Youngstown has continued to see its population drop by about 1,000 a year, to approximately 72,000. Weakness in the local economy and especially in housing demand has made it hard to achieve dramatic results. Plans for developing a mixed-use neighborhood in Smoky Hollow, down the slope east of the university, haven’t progressed much beyond where they were when New Urban News reported on that endeavor in 2005.

“The collapse of the real estate market [nationally as well as locally] has made it more difficult,” the mayor observes. That applies across most of the city. A developer acquired an old office tower downtown and converted it into apartments, but according to Williams, “it’s been slow to lease up.”

Public money has been spent to erect a new court building and a convocation center for sports events and concerts. About five new eating establishments and two or three nightclubs have opened downtown, says D’Avignon. “We went through a process with the State of Ohio to establish an arts and entertainment district, with 15 new liquor permits, just in a designated area downtown.”

Various improvements notwithstanding, a vibrant city has yet to be generated on Mahoning River. A case can be made that industrial cities, after suffering decades of decline, are better off recognizing their reduced condition than denying it. It’s important avoid wasting their limited resources on peripheral projects. “Youngstown 2010,” which is now due for an update, seems to have produced some worthwhile changes.

But whether an “urban shrinkage” policy can return a long-depressed city to health remains to be seen. In January 2009, a survey by the Mahoning Valley Organizing Collaborative found 4,564 vacant structures and 22,792 vacant lots in the city.  In all, 44 percent of the real estate parcels in Youngstown “experience some form of vacancy,” the Collaborative concluded.
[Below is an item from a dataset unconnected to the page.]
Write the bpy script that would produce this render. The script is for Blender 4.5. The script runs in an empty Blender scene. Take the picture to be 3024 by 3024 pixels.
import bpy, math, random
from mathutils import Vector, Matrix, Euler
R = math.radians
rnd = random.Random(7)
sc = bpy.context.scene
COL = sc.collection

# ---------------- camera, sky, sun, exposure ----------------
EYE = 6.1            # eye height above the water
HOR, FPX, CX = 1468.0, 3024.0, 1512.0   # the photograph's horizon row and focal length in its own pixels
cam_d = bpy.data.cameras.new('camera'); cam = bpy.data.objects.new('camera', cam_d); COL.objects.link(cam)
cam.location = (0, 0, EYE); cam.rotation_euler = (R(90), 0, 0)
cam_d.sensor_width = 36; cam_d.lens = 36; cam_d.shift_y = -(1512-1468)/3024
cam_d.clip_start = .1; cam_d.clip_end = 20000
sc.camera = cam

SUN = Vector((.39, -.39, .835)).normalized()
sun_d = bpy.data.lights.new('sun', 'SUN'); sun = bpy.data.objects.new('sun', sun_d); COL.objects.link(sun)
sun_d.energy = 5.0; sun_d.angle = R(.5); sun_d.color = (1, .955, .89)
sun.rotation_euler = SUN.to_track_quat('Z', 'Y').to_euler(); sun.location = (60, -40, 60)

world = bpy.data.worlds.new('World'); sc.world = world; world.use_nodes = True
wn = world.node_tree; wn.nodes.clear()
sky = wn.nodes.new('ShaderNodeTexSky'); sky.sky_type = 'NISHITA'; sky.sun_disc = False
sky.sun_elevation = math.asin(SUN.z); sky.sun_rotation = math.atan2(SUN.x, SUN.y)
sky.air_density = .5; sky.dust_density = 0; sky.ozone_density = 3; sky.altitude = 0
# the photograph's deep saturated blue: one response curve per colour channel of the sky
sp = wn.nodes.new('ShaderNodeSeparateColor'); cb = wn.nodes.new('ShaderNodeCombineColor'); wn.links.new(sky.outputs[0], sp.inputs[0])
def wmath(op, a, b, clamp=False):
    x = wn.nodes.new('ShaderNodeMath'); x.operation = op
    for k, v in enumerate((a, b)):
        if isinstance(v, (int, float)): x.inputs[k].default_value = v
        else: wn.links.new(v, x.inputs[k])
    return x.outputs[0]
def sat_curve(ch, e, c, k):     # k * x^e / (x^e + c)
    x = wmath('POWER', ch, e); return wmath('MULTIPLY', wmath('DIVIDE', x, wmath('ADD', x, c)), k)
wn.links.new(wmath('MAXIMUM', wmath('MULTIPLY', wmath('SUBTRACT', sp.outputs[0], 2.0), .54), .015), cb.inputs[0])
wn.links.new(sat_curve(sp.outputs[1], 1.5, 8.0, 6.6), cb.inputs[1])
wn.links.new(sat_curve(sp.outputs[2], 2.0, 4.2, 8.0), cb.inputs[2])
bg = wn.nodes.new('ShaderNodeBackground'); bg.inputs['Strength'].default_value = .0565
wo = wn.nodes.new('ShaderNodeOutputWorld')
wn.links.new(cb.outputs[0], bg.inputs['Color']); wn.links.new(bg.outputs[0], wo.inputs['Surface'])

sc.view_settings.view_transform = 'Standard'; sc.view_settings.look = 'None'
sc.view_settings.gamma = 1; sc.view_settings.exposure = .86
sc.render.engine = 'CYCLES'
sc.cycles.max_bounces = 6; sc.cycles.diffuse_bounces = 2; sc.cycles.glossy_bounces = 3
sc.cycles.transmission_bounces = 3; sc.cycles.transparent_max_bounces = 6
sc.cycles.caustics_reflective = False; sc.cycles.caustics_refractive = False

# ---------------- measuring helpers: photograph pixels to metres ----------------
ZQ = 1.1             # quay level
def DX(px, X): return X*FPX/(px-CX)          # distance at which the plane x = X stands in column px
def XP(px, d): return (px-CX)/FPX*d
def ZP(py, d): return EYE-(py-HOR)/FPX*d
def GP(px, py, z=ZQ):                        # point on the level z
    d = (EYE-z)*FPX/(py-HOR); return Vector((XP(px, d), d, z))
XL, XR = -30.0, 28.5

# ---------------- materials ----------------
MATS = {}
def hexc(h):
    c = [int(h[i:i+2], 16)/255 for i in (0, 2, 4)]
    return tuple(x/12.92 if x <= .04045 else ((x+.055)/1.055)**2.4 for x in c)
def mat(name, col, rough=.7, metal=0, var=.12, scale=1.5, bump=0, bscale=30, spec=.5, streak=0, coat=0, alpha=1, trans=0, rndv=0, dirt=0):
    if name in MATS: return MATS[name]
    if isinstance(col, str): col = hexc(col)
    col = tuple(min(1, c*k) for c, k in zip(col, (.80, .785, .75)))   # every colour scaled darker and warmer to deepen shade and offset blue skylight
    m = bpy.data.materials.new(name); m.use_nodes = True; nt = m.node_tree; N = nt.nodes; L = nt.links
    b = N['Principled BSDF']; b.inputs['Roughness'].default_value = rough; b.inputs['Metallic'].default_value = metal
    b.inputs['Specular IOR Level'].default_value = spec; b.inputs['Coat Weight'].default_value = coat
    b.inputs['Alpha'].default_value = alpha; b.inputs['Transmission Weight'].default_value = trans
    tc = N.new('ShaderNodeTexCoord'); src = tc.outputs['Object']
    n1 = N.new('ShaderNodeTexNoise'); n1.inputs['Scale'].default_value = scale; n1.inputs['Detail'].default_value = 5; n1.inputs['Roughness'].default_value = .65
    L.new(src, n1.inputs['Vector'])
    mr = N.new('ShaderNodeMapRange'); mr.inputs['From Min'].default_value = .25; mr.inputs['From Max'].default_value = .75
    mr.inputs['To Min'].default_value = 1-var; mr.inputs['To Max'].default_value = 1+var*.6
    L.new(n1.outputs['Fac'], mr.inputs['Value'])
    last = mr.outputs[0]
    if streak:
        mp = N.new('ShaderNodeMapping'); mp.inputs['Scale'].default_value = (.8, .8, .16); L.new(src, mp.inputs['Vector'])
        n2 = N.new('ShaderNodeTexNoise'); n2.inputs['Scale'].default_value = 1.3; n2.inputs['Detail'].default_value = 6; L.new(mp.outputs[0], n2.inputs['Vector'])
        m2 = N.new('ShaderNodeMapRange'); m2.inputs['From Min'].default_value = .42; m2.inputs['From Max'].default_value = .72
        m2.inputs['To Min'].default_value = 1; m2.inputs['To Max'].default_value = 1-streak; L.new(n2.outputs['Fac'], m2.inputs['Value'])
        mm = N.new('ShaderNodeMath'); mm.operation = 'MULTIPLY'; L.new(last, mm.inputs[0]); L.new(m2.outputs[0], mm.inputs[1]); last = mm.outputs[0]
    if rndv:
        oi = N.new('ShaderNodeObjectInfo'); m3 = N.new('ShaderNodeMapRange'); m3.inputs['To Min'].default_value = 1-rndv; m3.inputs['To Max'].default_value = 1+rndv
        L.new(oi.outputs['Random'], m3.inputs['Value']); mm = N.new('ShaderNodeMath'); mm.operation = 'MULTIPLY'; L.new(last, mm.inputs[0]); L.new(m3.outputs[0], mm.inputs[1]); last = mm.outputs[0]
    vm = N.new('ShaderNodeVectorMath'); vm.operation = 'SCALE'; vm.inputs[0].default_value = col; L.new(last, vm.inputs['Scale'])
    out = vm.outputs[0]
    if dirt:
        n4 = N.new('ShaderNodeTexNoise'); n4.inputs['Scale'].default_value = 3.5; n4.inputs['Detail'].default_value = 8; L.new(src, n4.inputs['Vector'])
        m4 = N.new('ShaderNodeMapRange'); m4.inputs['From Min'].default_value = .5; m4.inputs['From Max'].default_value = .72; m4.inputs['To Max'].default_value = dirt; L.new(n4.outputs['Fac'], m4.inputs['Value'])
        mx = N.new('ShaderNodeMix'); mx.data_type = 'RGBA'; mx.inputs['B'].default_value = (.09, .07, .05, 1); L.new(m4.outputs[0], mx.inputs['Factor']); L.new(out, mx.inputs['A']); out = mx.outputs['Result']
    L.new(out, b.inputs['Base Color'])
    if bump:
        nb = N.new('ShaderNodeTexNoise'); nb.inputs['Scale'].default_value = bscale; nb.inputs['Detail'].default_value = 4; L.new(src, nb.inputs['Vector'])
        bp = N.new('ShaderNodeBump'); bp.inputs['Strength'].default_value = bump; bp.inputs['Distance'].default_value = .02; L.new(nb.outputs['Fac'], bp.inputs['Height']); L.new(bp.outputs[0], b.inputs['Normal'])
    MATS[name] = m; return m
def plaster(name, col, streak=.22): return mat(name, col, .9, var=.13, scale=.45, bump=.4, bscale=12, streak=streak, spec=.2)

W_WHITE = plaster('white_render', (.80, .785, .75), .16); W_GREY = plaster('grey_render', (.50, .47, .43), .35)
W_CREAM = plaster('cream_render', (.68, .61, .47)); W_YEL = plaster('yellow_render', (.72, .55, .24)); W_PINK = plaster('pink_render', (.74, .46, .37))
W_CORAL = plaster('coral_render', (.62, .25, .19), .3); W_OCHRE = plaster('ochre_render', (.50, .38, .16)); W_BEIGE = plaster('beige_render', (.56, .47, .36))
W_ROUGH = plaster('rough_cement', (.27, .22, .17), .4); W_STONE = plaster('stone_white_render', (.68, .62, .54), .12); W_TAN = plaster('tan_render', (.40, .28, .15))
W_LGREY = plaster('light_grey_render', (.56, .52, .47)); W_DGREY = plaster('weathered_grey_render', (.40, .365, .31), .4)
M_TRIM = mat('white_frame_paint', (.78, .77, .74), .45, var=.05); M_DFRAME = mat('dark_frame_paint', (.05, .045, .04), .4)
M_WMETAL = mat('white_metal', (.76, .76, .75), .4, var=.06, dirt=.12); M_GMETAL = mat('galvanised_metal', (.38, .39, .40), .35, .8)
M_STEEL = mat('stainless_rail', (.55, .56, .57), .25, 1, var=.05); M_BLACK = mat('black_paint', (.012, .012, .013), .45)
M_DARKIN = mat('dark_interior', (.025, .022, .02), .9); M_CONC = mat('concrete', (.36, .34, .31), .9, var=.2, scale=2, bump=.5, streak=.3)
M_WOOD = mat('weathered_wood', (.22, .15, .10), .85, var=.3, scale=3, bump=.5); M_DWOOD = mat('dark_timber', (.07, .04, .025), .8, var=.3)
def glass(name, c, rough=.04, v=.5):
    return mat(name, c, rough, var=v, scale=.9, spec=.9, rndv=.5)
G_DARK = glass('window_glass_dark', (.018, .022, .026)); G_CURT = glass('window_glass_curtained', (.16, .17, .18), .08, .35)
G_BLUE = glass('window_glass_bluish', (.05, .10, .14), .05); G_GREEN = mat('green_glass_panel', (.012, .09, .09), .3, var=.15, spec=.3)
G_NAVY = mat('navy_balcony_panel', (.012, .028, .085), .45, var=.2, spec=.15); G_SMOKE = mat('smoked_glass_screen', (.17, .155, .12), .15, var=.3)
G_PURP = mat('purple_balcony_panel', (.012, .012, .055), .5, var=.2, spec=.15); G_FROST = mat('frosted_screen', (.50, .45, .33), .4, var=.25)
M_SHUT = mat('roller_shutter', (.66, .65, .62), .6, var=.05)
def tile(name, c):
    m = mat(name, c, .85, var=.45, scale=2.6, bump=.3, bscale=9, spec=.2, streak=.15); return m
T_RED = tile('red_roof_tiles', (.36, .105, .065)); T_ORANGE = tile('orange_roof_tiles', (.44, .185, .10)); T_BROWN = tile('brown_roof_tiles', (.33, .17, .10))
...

With 62 vacant structures per 1,000 residents, Youngstown at that time had a vacancy rate 23 times the national average. As of last month, the situation had improved only marginally. The New York Times reported Dec. 20 that “the vacant-building rate is still 20 times the national average.”

The average price of a Youngstown house during the past year was about $17,000, according to The Times. The city doesn’t have the money to pull down all the empty buildings.

Even the mayor admits, when asked about development, “it’s been very slow.”